Et les enfants excellent dans cette double lecture de l’image vue et du texte entendu.
Ce sont donc des albums très intéressants pour les enfants dans leurs premières années et comme ils sont bien jolis et peu bavards ils sont agréables à lire pour les adultes.
Vive la sieste, Yuicho Kasano, l’école des loisirs, 2023, 9€
Allez, un petit album de Yuichi Kasano, ça ne se refuse pas! Je ne les présente pas tous sur le blog parce qu’il n’y a pas énormément à en dire, mais tous sont de petits bonheurs à lire avec les enfants, ils ont une simplicité qui touche à la perfection. La tendresse du trait, la qualité des expressions, il n’en faut pas plus pour séduire enfants et parents. Ici nous avons une succession d’animaux qui baillent puis s’endorment comme des bien heureux, au milieu de chaque double page.
Chacun à sa posture mais le point commun est le plaisir manifeste qu’ils ont tous à piquer un petit roupillon.

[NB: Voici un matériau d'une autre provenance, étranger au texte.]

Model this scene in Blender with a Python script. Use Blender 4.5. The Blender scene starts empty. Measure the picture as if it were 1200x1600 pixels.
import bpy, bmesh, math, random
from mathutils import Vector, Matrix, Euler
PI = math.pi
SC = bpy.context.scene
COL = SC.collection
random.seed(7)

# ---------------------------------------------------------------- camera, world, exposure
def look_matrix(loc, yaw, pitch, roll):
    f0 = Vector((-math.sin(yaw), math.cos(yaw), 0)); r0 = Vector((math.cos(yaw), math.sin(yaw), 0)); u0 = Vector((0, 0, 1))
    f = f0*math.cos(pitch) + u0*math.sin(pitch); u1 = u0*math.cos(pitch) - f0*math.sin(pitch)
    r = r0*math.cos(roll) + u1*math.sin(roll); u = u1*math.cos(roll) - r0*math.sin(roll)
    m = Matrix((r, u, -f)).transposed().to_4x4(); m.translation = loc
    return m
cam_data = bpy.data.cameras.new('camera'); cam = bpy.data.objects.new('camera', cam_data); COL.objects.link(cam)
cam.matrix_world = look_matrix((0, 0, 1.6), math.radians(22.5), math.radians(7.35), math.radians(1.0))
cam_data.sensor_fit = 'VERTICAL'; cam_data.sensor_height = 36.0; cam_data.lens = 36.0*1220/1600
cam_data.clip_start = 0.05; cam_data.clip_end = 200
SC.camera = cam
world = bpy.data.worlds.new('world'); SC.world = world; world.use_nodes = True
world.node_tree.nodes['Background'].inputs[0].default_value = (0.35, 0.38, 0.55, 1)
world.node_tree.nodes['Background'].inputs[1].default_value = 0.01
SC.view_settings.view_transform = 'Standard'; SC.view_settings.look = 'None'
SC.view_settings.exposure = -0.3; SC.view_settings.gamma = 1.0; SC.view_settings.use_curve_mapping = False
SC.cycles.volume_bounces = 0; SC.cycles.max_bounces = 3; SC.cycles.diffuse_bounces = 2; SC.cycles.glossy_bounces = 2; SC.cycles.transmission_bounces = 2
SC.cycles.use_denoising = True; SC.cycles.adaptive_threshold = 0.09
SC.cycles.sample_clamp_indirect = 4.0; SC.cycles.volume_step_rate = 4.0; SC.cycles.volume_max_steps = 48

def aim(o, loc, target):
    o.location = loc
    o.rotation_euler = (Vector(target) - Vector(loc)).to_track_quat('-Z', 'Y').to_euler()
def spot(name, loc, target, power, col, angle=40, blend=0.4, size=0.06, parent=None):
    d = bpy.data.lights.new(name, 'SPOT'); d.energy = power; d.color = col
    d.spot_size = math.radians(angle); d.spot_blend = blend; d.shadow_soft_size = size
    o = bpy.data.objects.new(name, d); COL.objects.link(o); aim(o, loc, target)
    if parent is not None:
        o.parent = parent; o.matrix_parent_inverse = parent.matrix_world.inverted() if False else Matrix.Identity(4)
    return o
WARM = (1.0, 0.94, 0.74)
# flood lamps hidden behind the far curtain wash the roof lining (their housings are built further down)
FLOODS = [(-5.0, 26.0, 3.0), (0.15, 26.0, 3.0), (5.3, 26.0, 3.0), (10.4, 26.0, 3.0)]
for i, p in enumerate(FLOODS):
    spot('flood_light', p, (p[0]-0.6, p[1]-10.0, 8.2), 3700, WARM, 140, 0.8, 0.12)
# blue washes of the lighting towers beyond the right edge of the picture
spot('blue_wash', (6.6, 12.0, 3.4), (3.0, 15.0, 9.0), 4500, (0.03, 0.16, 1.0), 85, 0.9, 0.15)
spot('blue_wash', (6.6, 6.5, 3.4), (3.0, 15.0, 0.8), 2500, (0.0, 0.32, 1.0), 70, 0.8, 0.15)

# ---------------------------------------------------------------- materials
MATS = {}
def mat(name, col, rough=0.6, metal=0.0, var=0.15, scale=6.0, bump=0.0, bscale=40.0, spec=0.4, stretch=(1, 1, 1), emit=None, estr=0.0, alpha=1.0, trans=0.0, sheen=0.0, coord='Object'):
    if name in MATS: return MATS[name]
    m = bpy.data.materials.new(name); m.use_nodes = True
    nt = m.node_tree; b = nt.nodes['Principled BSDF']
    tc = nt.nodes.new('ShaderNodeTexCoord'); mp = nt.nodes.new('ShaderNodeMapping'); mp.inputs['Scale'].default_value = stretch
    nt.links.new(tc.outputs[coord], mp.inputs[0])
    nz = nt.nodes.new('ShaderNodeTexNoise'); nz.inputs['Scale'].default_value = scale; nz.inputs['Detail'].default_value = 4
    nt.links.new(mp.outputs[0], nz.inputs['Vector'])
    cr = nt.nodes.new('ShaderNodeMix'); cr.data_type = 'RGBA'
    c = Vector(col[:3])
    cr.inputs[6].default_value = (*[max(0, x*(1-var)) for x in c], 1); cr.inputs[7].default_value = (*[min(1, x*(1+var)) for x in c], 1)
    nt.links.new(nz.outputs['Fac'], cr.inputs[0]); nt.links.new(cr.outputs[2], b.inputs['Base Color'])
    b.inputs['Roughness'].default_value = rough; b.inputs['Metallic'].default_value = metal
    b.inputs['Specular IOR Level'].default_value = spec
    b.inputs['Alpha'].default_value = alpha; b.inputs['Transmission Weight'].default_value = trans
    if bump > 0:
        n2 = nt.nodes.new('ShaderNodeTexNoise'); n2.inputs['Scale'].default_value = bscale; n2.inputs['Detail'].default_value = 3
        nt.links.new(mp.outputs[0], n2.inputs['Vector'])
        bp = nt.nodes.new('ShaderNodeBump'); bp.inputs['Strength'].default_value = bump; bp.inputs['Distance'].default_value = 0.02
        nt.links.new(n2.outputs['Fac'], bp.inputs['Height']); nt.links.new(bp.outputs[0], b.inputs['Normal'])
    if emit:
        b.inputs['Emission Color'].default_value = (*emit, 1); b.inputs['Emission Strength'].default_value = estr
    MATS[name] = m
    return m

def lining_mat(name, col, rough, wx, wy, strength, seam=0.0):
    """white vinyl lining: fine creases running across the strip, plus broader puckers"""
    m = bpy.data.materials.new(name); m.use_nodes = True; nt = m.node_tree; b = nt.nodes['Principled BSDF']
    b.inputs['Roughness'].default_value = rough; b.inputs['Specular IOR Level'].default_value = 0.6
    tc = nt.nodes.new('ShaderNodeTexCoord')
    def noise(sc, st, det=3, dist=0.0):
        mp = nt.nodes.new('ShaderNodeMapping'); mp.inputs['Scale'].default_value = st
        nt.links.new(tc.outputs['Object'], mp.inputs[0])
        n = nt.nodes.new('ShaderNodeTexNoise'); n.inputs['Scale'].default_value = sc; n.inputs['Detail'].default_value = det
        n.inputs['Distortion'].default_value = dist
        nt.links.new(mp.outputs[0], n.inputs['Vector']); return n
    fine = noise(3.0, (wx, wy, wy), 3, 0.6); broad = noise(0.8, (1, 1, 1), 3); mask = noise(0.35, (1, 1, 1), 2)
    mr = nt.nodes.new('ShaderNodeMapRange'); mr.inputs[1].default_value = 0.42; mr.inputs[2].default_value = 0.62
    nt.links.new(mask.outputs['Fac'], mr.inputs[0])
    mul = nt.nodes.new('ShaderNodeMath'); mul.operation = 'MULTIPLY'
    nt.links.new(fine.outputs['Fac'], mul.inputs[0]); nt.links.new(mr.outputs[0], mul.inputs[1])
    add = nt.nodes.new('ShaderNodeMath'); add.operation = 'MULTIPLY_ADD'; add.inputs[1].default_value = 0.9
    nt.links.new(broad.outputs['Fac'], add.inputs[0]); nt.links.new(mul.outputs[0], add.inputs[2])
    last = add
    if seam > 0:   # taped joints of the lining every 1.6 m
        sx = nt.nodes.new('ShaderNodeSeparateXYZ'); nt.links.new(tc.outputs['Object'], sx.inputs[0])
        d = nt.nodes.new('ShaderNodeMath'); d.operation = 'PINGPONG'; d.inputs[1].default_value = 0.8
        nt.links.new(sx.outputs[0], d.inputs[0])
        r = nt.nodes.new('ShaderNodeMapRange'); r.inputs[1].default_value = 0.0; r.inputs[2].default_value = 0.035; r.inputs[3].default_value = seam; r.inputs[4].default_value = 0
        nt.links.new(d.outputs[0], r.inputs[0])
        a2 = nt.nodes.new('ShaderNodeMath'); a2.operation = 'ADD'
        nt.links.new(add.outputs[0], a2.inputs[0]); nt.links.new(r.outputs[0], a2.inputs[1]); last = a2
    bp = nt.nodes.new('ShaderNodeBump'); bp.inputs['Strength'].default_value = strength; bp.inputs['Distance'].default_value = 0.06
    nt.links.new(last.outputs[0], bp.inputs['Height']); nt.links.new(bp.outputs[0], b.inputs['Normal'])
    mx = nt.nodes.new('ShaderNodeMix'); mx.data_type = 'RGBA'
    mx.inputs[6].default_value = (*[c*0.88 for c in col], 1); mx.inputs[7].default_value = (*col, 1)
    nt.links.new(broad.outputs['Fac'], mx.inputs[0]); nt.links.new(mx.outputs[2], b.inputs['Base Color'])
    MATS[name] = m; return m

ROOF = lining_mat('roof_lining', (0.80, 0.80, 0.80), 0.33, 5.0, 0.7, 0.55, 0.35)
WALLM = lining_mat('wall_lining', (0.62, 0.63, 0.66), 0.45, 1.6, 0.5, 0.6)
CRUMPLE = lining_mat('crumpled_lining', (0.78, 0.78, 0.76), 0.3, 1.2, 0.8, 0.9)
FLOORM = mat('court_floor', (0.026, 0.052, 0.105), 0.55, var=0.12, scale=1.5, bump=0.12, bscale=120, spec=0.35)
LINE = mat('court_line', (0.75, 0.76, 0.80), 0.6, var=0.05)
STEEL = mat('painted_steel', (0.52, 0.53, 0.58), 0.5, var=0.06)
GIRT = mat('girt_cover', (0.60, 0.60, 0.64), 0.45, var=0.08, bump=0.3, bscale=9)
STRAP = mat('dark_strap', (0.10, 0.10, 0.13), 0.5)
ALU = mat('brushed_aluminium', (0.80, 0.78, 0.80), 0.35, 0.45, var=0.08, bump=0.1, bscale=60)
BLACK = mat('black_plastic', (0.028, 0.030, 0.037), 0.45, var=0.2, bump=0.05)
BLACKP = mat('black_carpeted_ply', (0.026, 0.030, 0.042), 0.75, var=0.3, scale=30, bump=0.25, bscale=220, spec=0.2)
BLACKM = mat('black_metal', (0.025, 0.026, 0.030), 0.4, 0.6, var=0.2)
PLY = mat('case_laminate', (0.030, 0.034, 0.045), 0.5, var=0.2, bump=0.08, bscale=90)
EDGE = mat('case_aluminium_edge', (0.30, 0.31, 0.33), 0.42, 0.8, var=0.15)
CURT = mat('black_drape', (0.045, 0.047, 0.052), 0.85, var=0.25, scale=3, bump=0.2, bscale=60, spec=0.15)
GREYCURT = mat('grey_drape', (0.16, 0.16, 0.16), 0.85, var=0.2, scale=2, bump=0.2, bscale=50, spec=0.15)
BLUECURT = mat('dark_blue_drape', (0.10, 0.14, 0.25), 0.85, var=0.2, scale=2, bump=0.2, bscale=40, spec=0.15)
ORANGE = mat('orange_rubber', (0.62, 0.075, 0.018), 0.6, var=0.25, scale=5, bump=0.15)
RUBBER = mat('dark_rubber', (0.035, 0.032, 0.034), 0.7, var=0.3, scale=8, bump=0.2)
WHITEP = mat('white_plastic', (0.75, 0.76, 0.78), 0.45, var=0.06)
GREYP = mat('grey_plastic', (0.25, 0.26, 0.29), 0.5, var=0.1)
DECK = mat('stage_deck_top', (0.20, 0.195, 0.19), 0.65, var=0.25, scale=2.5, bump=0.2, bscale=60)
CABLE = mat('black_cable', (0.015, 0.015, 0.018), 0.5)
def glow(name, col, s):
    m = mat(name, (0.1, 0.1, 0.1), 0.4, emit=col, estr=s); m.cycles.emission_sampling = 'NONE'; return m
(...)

On pense bien sûr aux albums Roule et Saute, de Tatsuhide Matsuoka tant celui là en est proche par la forme.
Mais ne crions pas trop vite au plagiat, c’est bien l’univers graphique de Yuichi Kasano qui fait toute la force de ce petit album fort sympathique.
Aux côtés de l’ours, du chien, du chat et du cochon, nous sommes nous aussi tentés de nous étendre au cri de Vive la sieste, un slogan que nous aimerions voir plus souvent adopté par les bambins!
Je ne promets pas que ce livre fasse dormir les mouflets mais je promet qu’ils passeront un bon moment et c’est déjà pas mal!